Ia melanjutkan, video yang diunggah JK yang berisi video Jokowi yang sedang menjadi Imam sholat maghrib bukan bagian dari komoditas politik.
“Mungkin itu bukan komoditas tapi cuman klarifikasi saja karena habis dicurigai tidak salat. Oleh karenanya jangan di mulai. Jadi itu saya kira klarifikasi saja,” ujar Hasyim. Karena itu ia mengatakan sebaiknya isu mengenai latar belakang agama Jokowi segera dihentikan karena tidak benar. “ Harus berhenti, tidak boleh itu karena sudah kelihatan yang benarnya,” ujar Hasyim.
Lalu, bagaimana dengan sedikitnya partai Islam yang mendukung Jokowi-JK ? mendapat pertanyaan ini, Hasyim kembali tegas mengajak warga NU tidak memilih capres dan cawapres hanya karena melihat banyaknya kelompok Islam yang mendukung.
“Dalam memilih calon pemimpin yang dilihat bukan banyaknya kelompok Islam yang mendukung melainkan keluhuran ajaran Islam yang diamalkan,” ujar Hasyim di depan ratusan muslimat NU Rabu, (29/5/2014).
“Tidak ada pengaruhnya, yang kita dukung adalah yang dapat mengamalkan Ahli Sunnah Waljama’ah,” ujar Hasyim.
Nah, dari dua pasangan calon pemimpin ini ia lebih mempercayai JK untuk dapat mengamalkan ajaran Ahli Sunah Waljamaah. “Saya lebih sreg menitiskan Ahli Sunnah Waljama’ah ke JK, karena yang kita harapkan bukan banyak kelompok Islam melainkan keluhuran ajaran Ahli Sunnah Waljama’ah,” ujar Hasyim.
Penegasan itu ia sampaikan kembali dalam acara Musyawarah Kerja Nasional (Mukernas) muslimat NU bahwa pasangan Jokowi-JK adalah representasi NU. “Jusuf Kalla adalah tokoh NU yang sesungguhnya, JK dapat mengamalkan ajaran ajaran NU,” tegas Hasyim Rabu (29/5/2014) di Pondok Gede, Jakarta.
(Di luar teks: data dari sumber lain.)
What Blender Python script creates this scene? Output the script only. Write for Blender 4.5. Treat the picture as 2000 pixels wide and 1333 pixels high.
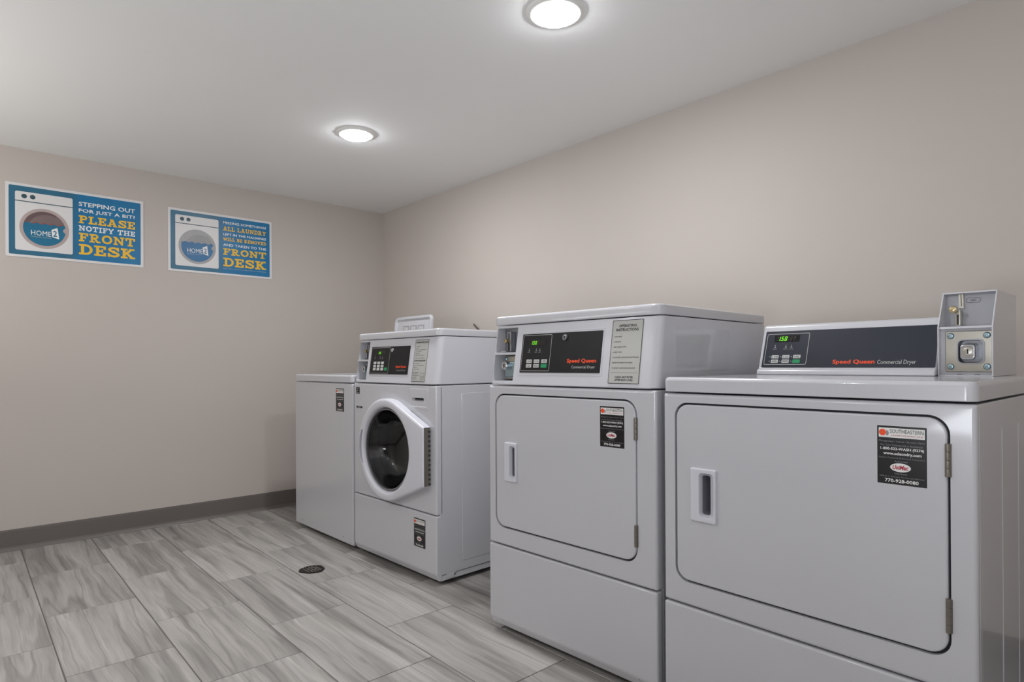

Salah satu amalan NU yang diterapkan JK adalah meredam dan menghilangkan konflik dan kekerasan terutama yang terjadi di dalam negeri. “Sosok dan salah satu prestasi JK adalah dapat menghilangkan konflik dan bukan mencari-cari konflik, sehingga sangat cocok apabila memimpin negara Indonesia yang majemuk,” Hasyim menandaskan.